A few of the 10 members of French world music act Babylon Circus were so impressed with the roasted goose liver and potato soufflé with truffles that they got through three portions each in one sitting. The other half-dozen or so main course options included monkfish with ginger baton vegetables and parma ham, and beef tenderloin with steak potatoes and spice butter.
If they felt a little bloated, they could have relaxed in the free massage parlour a few steps from the food hall.
Dan Panaitescu, who books the international acts, laughed off suggestions that it was all just a hugely expensive stab at winning ILMC’s Arthur Award For Liggers’ Favourite Festival.
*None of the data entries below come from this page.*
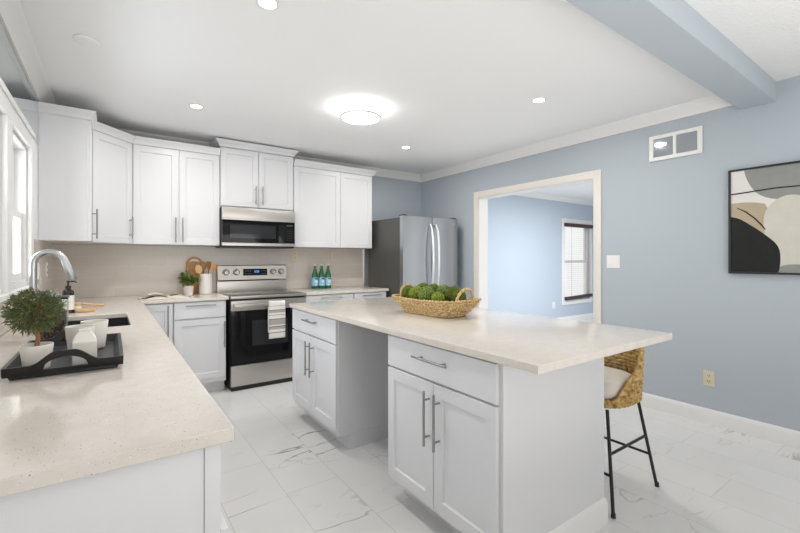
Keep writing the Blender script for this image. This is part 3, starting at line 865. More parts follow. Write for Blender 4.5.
# clock digits 4 x seven segments
mb = MB()
def seg7(mb, x, z, w_, h, digits, box):
    S = {'0': 'abcdef', '1': 'bc', '2': 'abged', '8': 'abcdefg'}
    for i, ch in enumerate(digits):
        x0 = x + i * w_ * 1.45
        for s in S[ch]:
            q = {'a': (0, w_, h * .92, h), 'd': (0, w_, 0, h * .08), 'g': (0, w_, h * .46, h * .54), 'f': (0, w_ * .15, h / 2, h), 'e': (0, w_ * .15, 0, h / 2), 'b': (w_ * .85, w_, h / 2, h), 'c': (w_ * .85, w_, 0, h / 2)}[s]
            box(x0 + q[0], x0 + q[1], z + q[2], z + q[3])
dg = lambda a, b, c_, d_: mb.box(a, b, gz(c_) - 0.0045, gz(c_) - 0.0032, c_, d_)
seg7(mb, 0.382, 1.122, 0.011, 0.022, '1208', dg)
link('clock_digits', mb, 'display_blue', ds)
for i in range(4):
    for j in range(2):
        for sx_ in (0.288, 0.468):
            zk = 1.108 + j * 0.03
            link('touch_key', MB().box(sx_ + i * 0.017, sx_ + i * 0.017 + 0.009, gz(zk) - 0.0042, gz(zk) - 0.0028, zk, zk + 0.003), 'print_grey', ds)
for x in (0.088, 0.197, 0.602, 0.697):
    z = 1.125
    y = gz(z)
    mb = MB()
    mb.tube([(x, y - 0.0005, z), (x, y - 0.006, z), (x, y - 0.008, z), (x, y - 0.03, z), (x, y - 0.032, z)], [0.029, 0.029, 0.024, 0.021, 0.019], 24)
    mb.box(x - 0.004, x + 0.004, y - 0.038, y - 0.031, z - 0.02, z + 0.02, 0.0015)
    k = link('knob', mb, 'steel', bg)
    n = 24
    mb = MB()
    mb.loft([[(x + q * math.cos(2 * PI * i / n), yy, z + q * math.sin(2 * PI * i / n)) for i in range(n)] for q, yy in ((0.037, y - 0.0004), (0.037, y - 0.0016), (0.0295, y - 0.0016), (0.0295, y - 0.0004))], caps=False)
    link('dial_ring', mb, 'black_plastic', k)
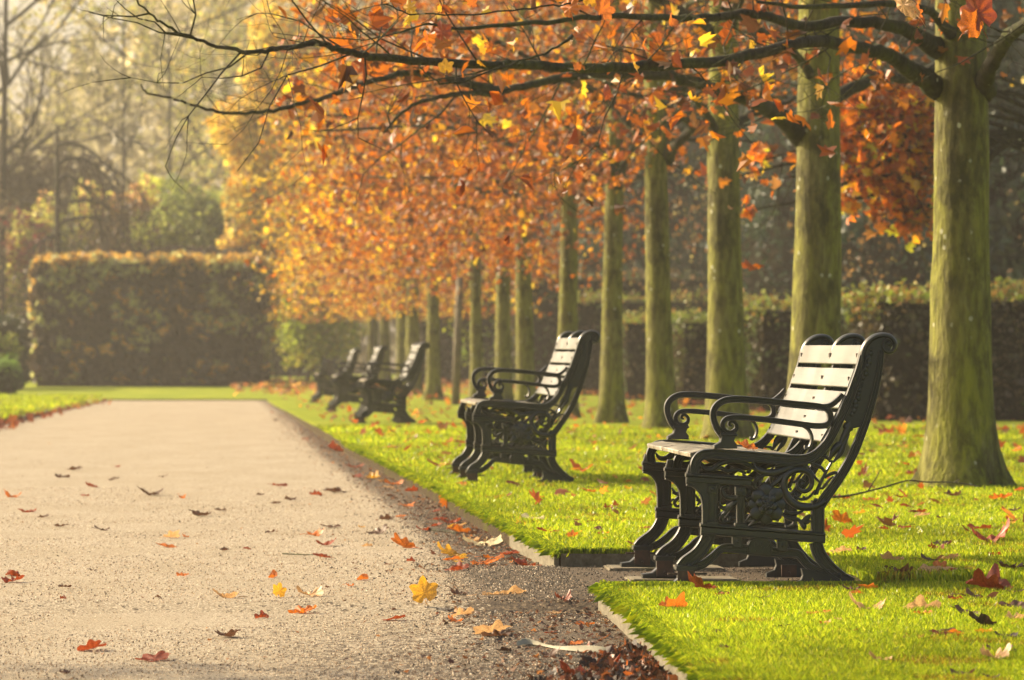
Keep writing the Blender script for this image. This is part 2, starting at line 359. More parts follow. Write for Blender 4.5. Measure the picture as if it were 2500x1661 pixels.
# ------------------------------------------------------------------ grass blades
def grass(name, n, d0, d1, sfun, label, dens=1.0, hh=(.014, .034), seed=1):
    g = np.random.default_rng(seed)
    u = g.random(n); d = 1 / (1/d0 + u * (1/d1 - 1/d0))                # more blades where they show larger
    lo, hi = sfun(d); s = lo + g.random(n) * (hi - lo)
    ed = edge(d)
    ok = np.ones(n, bool)
    for a, b in REC: ok &= ~((d > a + .0) & (d < b - .02) & (s < ed + RW) & (s > ed - .5))
    for i, b in enumerate(BD[:1]): pass
    d, s = d[ok], s[ok]; n = len(d)
    # irregular fringe: bare strip here and there
    x = s - TH * d; z = gz(d) + LIFT - .006
    h = (hh[0] + g.random(n) * (hh[1] - hh[0])) * (1 + .25*np.sin(s*3.1 + d*1.3) * np.sin(d*2.3))
    w = (.0016 + g.random(n) * .0014) * np.clip(d / 12, .8, 4)
    h *= np.clip(d / 22, 1, 1.6)
    a = g.random(n) * 2 * math.pi; lean = g.random(n) * .7 * h; la = g.random(n) * 2 * math.pi
    near_edge = np.clip(1 - (s - edge(d)) / .06, 0, 1) if name == 'grass' else np.zeros(n)
    lx = np.cos(la) * lean - near_edge * h * .7; ly = np.sin(la) * lean
    h = h * (1 - .35 * near_edge)
    V = np.empty((n, 4, 3))
    V[:, 0] = np.stack([x - np.cos(a)*w, d - np.sin(a)*w, z], 1)
    V[:, 1] = np.stack([x + np.cos(a)*w, d + np.sin(a)*w, z], 1)
    V[:, 2] = np.stack([x + np.cos(a)*w*.7 + lx*.35, d + np.sin(a)*w*.7 + ly*.35, z + h*.6], 1)
    V[:, 3] = np.stack([x + lx, d + ly, z + h * .97], 1)
    base = np.arange(n) * 4
    F1 = np.stack([base, base+1, base+2, base+3], 1)
    c = np.array([(.24, .33, .012), (.34, .42, .014), (.45, .48, .018), (.55, .52, .05), (.15, .23, .010)])[g.choice(5, n, p=[.28, .36, .22, .05, .09])]
    patch = .5 + .5*np.sin(s*1.7 + 1.3*np.sin(d*.9)) * np.sin(d*1.15 + np.sin(s*2.2))
    p2 = np.sin(s*5.1 + 2*np.sin(d*3.3))*np.sin(d*4.7 + 1.5*np.sin(s*3.9)); bare = (p2 > .72) & (g.random(n) < .6)
    c = c * (.68 + .5 * patch)[:, None] * (.8 + .4*g.random(n))[:, None]; c[bare] *= np.array([.8, .5, .9])
    me = bulk(name, V.reshape(-1, 3), [F1], np.repeat(c, 4, 0))
    return link(name, me, M['blades'], kind='stuff', label=label, cat='grass')
grass('grass', 590000, 9.3, 42, lambda d: (edge(d) - .008, (2500 + 520 - VP) / F_PX * d + .15), 'short bright green grass blades of the lawn around the benches')
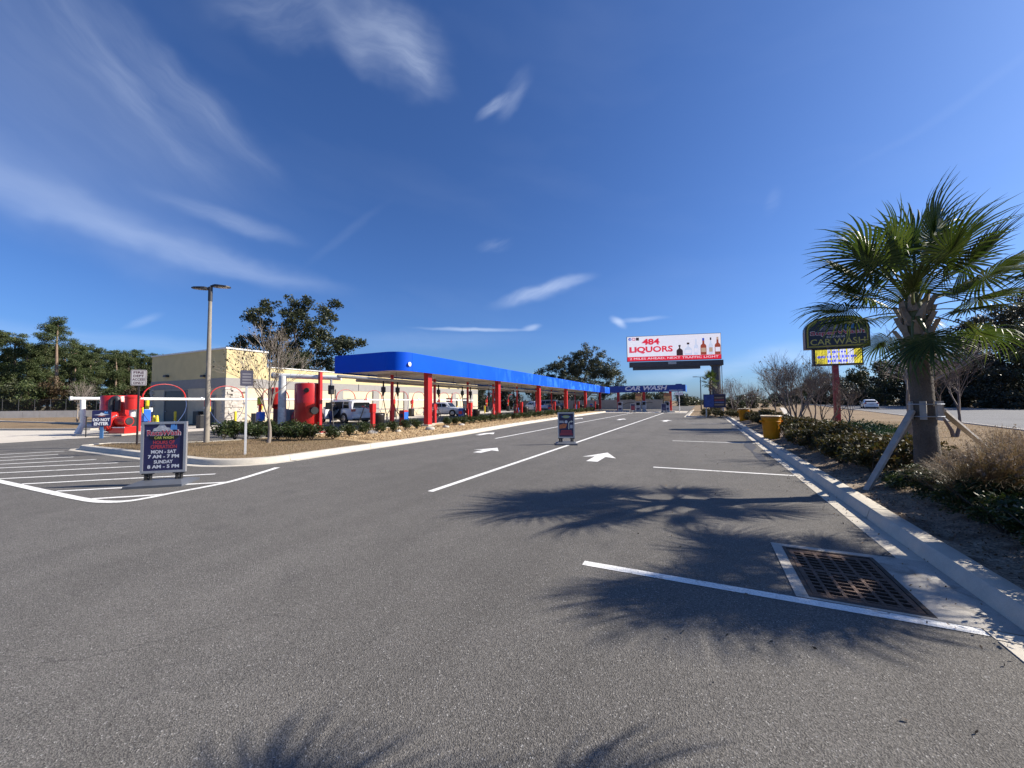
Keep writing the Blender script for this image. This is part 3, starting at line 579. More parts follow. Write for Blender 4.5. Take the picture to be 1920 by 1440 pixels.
def red_pedestal():
    r = thing('air_pedestal', 'pedestal', 'pedestal', group='red pedestals along the vacuum bays')
    mb = MB(); mb.bevbox((0, 0, 0.55), (0.2, 0.2, 1.1), 0.015); mb.build('post', M_red2, r)
    mb = MB(); mb.bevbox((0, 0, 1.28), (0.26, 0.28, 0.52), 0.02); mb.build('head', M_red, r)
    mb = MB(); mb.tube(smooth([(0.0, -.15, 1.2), (-.3, -.25, 1.32), (-.55, -.3, 1.4)], 4), 0.02, 6); mb.build('arm', M_red, r)
    return r
bin0, ped0 = litter_bin(), red_pedestal(); towA, towB = vend_tower(M_red, M_bluepl), vend_tower(M_bluepl, M_navy)
order = ['nearest bay', 'second bay', 'third bay', 'fourth bay', 'fifth bay', 'farthest bay']
for i, (pp, pt, pb) in enumerate(((699, 757, 711), (882, 866, 893), (978, 968, 985), (1040, 1031, 1046), (1085, 1078, 1090), (1116, 1109, 1120))):
    yp, yt, yb = (onX(p, 770, x).y for p, x in ((pp, -17.1), (pt, -17.9), (pb, -17.6)))
    o = ped0 if i == 0 else copy_tree(ped0); place(o, (-17.1, yp, 0.02), 0, 'square red pedestal by the hedge in the ' + order[i] + ' of the vacuum row')
    src = towA if i % 2 == 0 else towB; o = src if i < 2 else copy_tree(src); place(o, (-17.9, yt, 0.01), 0, ('red towel tower with blue side' if i % 2 == 0 else 'dark blue towel tower') + ' standing in the ' + order[i])
    o = bin0 if i == 0 else copy_tree(bin0); place(o, (-17.6, yb, 0.01), 0, 'black lined litter bin behind the hedge in the ' + order[i])
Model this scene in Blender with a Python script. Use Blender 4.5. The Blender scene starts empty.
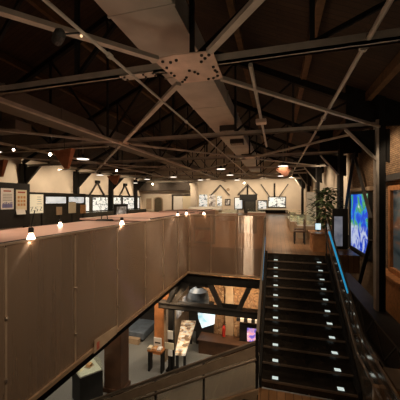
import bpy, bmesh, math, random
from mathutils import Vector, Matrix
random.seed(4)
scene = bpy.context.scene
COL = scene.collection
PI = math.pi

# ------------------------------------------------------------------ materials
def new_mat(name):
    m = bpy.data.materials.new(name); m.use_nodes = True
    nt = m.node_tree
    return m, nt, nt.nodes.get('Principled BSDF')

def plain(name, col, rough=.5, metal=0.0, var=0.25, scale=6.0, spec=.5, bump=0.0):
    m, nt, p = new_mat(name)
    p.inputs['Roughness'].default_value = rough
    p.inputs['Metallic'].default_value = metal
    p.inputs['Specular IOR Level'].default_value = spec
    tc = nt.nodes.new('ShaderNodeTexCoord')
    n = nt.nodes.new('ShaderNodeTexNoise'); n.inputs['Scale'].default_value = scale
    n.inputs['Detail'].default_value = 5
    nt.links.new(tc.outputs['Object'], n.inputs['Vector'])
    r = nt.nodes.new('ShaderNodeValToRGB')
    a = [c * (1 - var) for c in col]; b = [min(1, c * (1 + var)) for c in col]
    r.color_ramp.elements[0].position = .3; r.color_ramp.elements[0].color = (*a, 1)
    r.color_ramp.elements[1].position = .7; r.color_ramp.elements[1].color = (*b, 1)
    nt.links.new(n.outputs['Fac'], r.inputs['Fac'])
    nt.links.new(r.outputs['Color'], p.inputs['Base Color'])
    if bump:
        bp = nt.nodes.new('ShaderNodeBump'); bp.inputs['Strength'].default_value = bump
        nt.links.new(n.outputs['Fac'], bp.inputs['Height'])
        nt.links.new(bp.outputs['Normal'], p.inputs['Normal'])
    return m

def emit(name, col, strength):
    m, nt, p = new_mat(name)
    p.inputs['Base Color'].default_value = (*[c * .5 for c in col], 1)
    p.inputs['Emission Color'].default_value = (*col, 1)
    p.inputs['Emission Strength'].default_value = strength
    return m

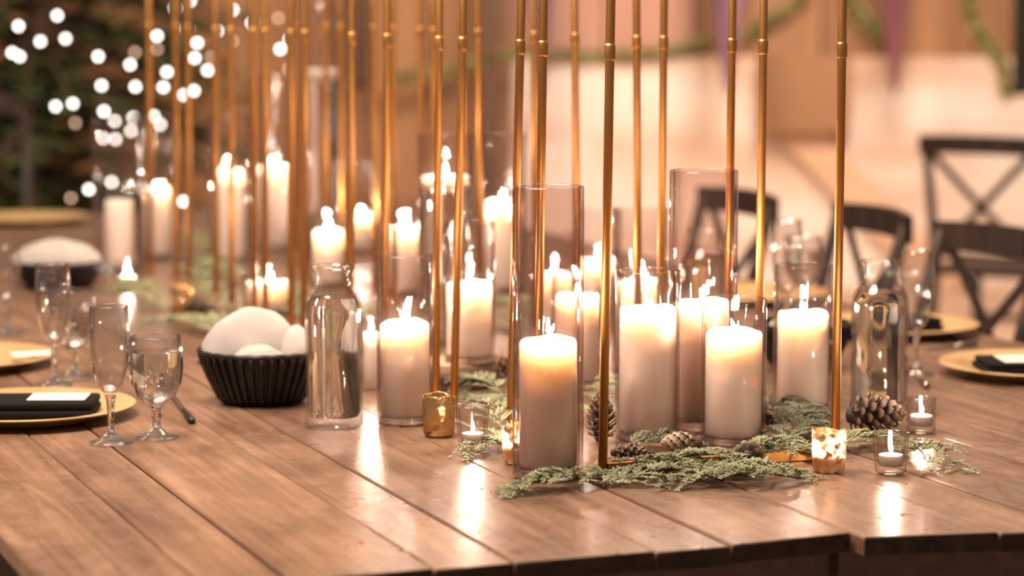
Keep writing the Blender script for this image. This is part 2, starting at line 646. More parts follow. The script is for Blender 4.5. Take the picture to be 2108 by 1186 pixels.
# left run of the back wall: timber boards to the floor
wl = MB().box((-3.2, WY - 0.5, 1.8), (6.4, 0.1, 3.6)).build('wall_left', M['wood_wall'], smooth=False)
tag(wl, 'orange timber partition behind the candles and the tree', None, None, 'structure')
xx = -3.4
k = 0
while xx < -0.12:
    w = min((0.22, 0.30, 0.26, 0.34)[k % 4], -0.10 - xx)
    MB().box((xx + w / 2, WY - 0.58, 1.8), (w - 0.014, 0.06 + 0.02 * (k % 2), 3.6)).build('board', M['wood_wall'], wl, smooth=False)
    xx += w
    k += 1
o = MB().box((-0.09, WY - 0.62, 1.8), (0.07, 0.22, 3.6)).build('trim_1', M['dark_post'], smooth=False)
tag(o, 'dark brown end post of the timber partition', None, None, 'structure')
o = MB().box((-0.68, WY - 0.68, 2.2), (0.075, 0.14, 2.4)).build('trim_2', M['dark_post'], smooth=False)
tag(o, 'dark upright batten on the timber partition', None, None, 'structure')
# brown rail with sloping end in the middle of the pale wall
o = MB().box((1.37, WY - 0.07, 0.93), (0.42, 0.14, 0.36)).build('trim_3', M['wood_wall'], smooth=False)
tag(o, 'orange wood panel on the pale wall between two purple drapes', None, None, 'structure')
p = at_y(2124, 100, 10.6)
o = MB().box((p.x, 10.6, 2.19), (0.13, 0.13, 2.4)).build('trim_4', M['black_post'], smooth=False)
o.location.z = 0
tag(o, 'black upright post in the top right corner', None, None, 'structure')
tag(bpy.data.objects['trim_4'], None, None, None, 'structure')
# diagonal tan strip set against the pale wall
a, b = at_y(1590, 215, WY - 0.04), at_y(1960, 600, WY - 0.04)
mid = (a + b) / 2
dv = (b - a)
rot = Matrix.Translation(mid) @ Matrix.Rotation(-math.atan2(dv.z, dv.x), 4, 'Y')
o = MB().box((0, 0, 0), (dv.length, 0.05, 0.17), rot).build('trim_5', noisy('tan_strip', (0.60, 0.36, 0.22), (0.70, 0.44, 0.29), (3, 3, 3), 0.7), smooth=False)
tag(o, 'tan diagonal strip on the pale wall', None, None, 'structure')


def drape(x, tip, w, depth, label, mat='purple'):
    """tapered hanging cloth tail with three soft folds"""
    t = at_y(x, tip, depth)
    n, mm = 18, 22
    vs, fs = [], []
    top = 2.3
    for side in (0, 1):
        for j in range(mm + 1):
            f = j / mm
            z = t.z + (top - t.z) * f
            hw = 0.006 + w * min(1.0, (f * (top - t.z) / 0.55)) ** 0.8 / 2
            for i in range(n + 1):
                s = i / n * 2 - 1
                fold = 0.022 * math.sin(s * 3.2 * PI) * min(1, f * 3) + 0.02 * (1 - s * s)
                vs.append((t.x + s * hw, depth - fold + side * 0.008, z))
    L = (mm + 1) * (n + 1)
    for side in (0, 1):
        for j in range(mm):
            for i in range(n):
                q = side * L + j * (n + 1) + i
                fs.append((q, q + 1, q + n + 2, q + n + 1) if side == 0 else (q, q + n + 1, q + n + 2, q + 1))
    for j in range(mm):
        for i in (0, n):
            q = j * (n + 1) + i
            fs.append((q, q + n + 1, q + n + 1 + L, q + L))
    o = mesh_obj('purple_drape', vs, fs, M[mat], None, True)
    tag(o, label, 'drape', 'purple cloth tails along the back wall')


drape(1112, 205, 0.11, WY - 0.35, 'narrow dark purple cloth tail hanging left of the middle of the pale wall')
drape(1497, 200, 0.15, WY - 0.35, 'lilac purple cloth tail hanging to a point over the middle of the pale wall')
drape(1842, 192, 0.15, WY - 0.35, 'plum cloth tail hanging to a point at the right of the pale wall', 'plum')


def garland(pts, Y, r, label):
    ps = [at_y(x, y, Y) for x, y in pts]
    path = []
    for i in range(len(ps) - 1):
        p0, p1, p2, p3 = ps[max(i - 1, 0)], ps[i], ps[i + 1], ps[min(i + 2, len(ps) - 1)]
        for s in range(6):
            t = s / 6
            path.append(0.5 * ((2 * p1) + (p2 - p0) * t + (2 * p0 - 5 * p1 + 4 * p2 - p3) * t * t + (3 * p1 - p0 - 3 * p2 + p3) * t ** 3))
    path.append(ps[-1])
    g = root('green_garland', path[0], label, 'garland', 'green garlands along the back wall')
    base = path[0]
    MB().tube([q - base for q in path], 0.008, 6).build('stem', M['twig'], g)
    mb = MB()
    rng = random.Random(int(pts[0][0]))
    for i, q in enumerate(path[:-1]):
        for s in range(26):
            c = q.lerp(path[i + 1], rng.random()) - base
            d = Vector((rng.gauss(0, 1), rng.gauss(0, 1), rng.gauss(0, 1))).normalized()
            e = d.cross(Vector((rng.random(), rng.random(), 1))).normalized() * 0.010
            L = r * rng.uniform(0.5, 1.1)
            mb.add([c - e, c + e, c + d * L * 0.6 + e, c + d * L, c + d * L * 0.6 - e], [(0, 1, 2, 3, 4)])
    tag(mb.build('foliage', M['garland'], g, smooth=False), None, None, None, 'stuff')


garland([(800, 165), (905, 148), (1010, 122), (1095, 105)], WY - 0.72, 0.045, 'green garland crossing the orange timber partition above the candles')
garland([(1130, 112), (1250, 114), (1370, 108), (1460, 82)], WY - 0.03, 0.05, 'pale green garland along the top of the pale wall between purple tails')
garland([(1540, 70), (1600, 30), (1660, -15)], WY - 0.03, 0.045, 'green garland climbing right from the lilac purple tail')
garland([(1740, -20), (1775, 35), (1815, 75)], WY - 0.03, 0.055, 'dark green garland ending at the plum cloth tail')
garland([(1990, -20), (2000, 40), (2030, 90), (2062, 135), (2072, 200)], 10.9, 0.05, 'green garland curling down beside the black post')

# ------------------------------------------------------------------ evergreen tree with string lights
TREE = Vector((-1.72, 9.55, 0))


def evergreen():
    t = root('evergreen_tree', TREE, 'dark evergreen tree hung with string lights beyond the far table end', 'tree')
    MB().tube([(0, 0, 0), (0.01, 0, 1.6), (0, 0.01, 3.3)], [0.07, 0.05, 0.012], 10).build('trunk', M['bark'], t)
    rng = random.Random(3)
    mb, br = MB(), MB()
    z = 0.12
    while z < 3.2:
        R = 1.06 * (1 - z / 4.2) + 0.05
        nb = int(9 + R * 9)
        for k in range(nb):
            w = rng.uniform(0, 2 * PI)
            L = R * rng.uniform(0.75, 1.05)
            d = Vector((math.cos(w), math.sin(w), 0))
            side = Vector((-d.y, d.x, 0))
            zz = z + rng.uniform(-0.05, 0.05)
            pts = [Vector((0, 0, zz)) + d * (L * f) + Vector((0, 0, 0.10 * f - 0.26 * f * f)) for f in (0, 0.4, 0.7, 1.0)]
            br.tube(pts, [0.012, 0.008, 0.005, 0.002], 4, False)
            for s in range(int(18 + L * 34)):
                f = rng.uniform(0.15, 1.0)
                c = Vector((0, 0, zz)) + d * (L * f) + Vector((0, 0, 0.10 * f - 0.26 * f * f))
                sg = rng.choice((-1, 1))
                q = (side * sg * rng.uniform(0.5, 1.0) + d * rng.uniform(0.2, 0.9) + Vector((0, 0, rng.uniform(-0.35, 0.25)))).normalized()
                n = q.cross(Vector((0, 0, 1)) + d * rng.uniform(-0.6, 0.6)).normalized() * rng.uniform(0.012, 0.022)
                ln = rng.uniform(0.08, 0.17) * (1.15 - 0.5 * f)
                mb.add([c, c + q * ln * 0.45 + n, c + q * ln, c + q * ln * 0.45 - n], [(0, 1, 2, 3)])
        z += 0.105
    tag(br.build('branches', M['bark'], t), None, None, None, 'stuff')
    tag(mb.build('needles', M['fir'], t, smooth=False), None, None, None, 'stuff')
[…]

He said the upgrade came about because Gerendai said he felt the event should invest more money to make the bands and crews feel even more welcome at Sziget.
Panaitescu turned down the chance of an air-conditioned production suite because he feels more at home working from the two small caravans that pass as Sziget’s main site office.
Bolton also said the only backstage catering area he knows of that matches it for quality is at Belgium’s Rock Werchter, the current holder of the ILMC Liggers’ Award, which serves up food that wouldn’t be out of place in a Michelin-starred restaurant.
Sziget certainly found an impressive way to celebrate its 15th anniversary, which makes it the oldest – and also the largest with a 70,000 capacity and 24 stages – of the festivals staged in old Eastern bloc countries. And it’s the first where international agents granted the same level of respect they afford the major western European outdoors.
Zsifkovits said it should be proud of what it’s created and because it’s given the newer festivals in the region something to look up to.
If Gerendai believes that looking after the acts will induce some top performances from them, he may well have thought the point was proven when Ukrainian-born Eugene Hutz from Gogol Bordello urged the crowd to party by telling them, "Don’t say you can’t do it. I know better because I was born on the other fucking side of the street."
The weather was changeable and a couple of storms took out the backstage Internet connections and the telephones, but they were fixed before it became a problem.
Panaitecu said he’s still waiting for the final ticket count but expects it to be 60,000-plus per day, with more one-day tickets sold on the days when the forecast was good.
The other acts being very well looked after on Obudai Island August 8-14 included The Killers, Gentleman & Far East Band, The Good, The Bad & The Queen, top Hungaian act Kispál és a Borz, Razorlight, Sportfreunde Stiller, Eagles Of Death Metal and Tool.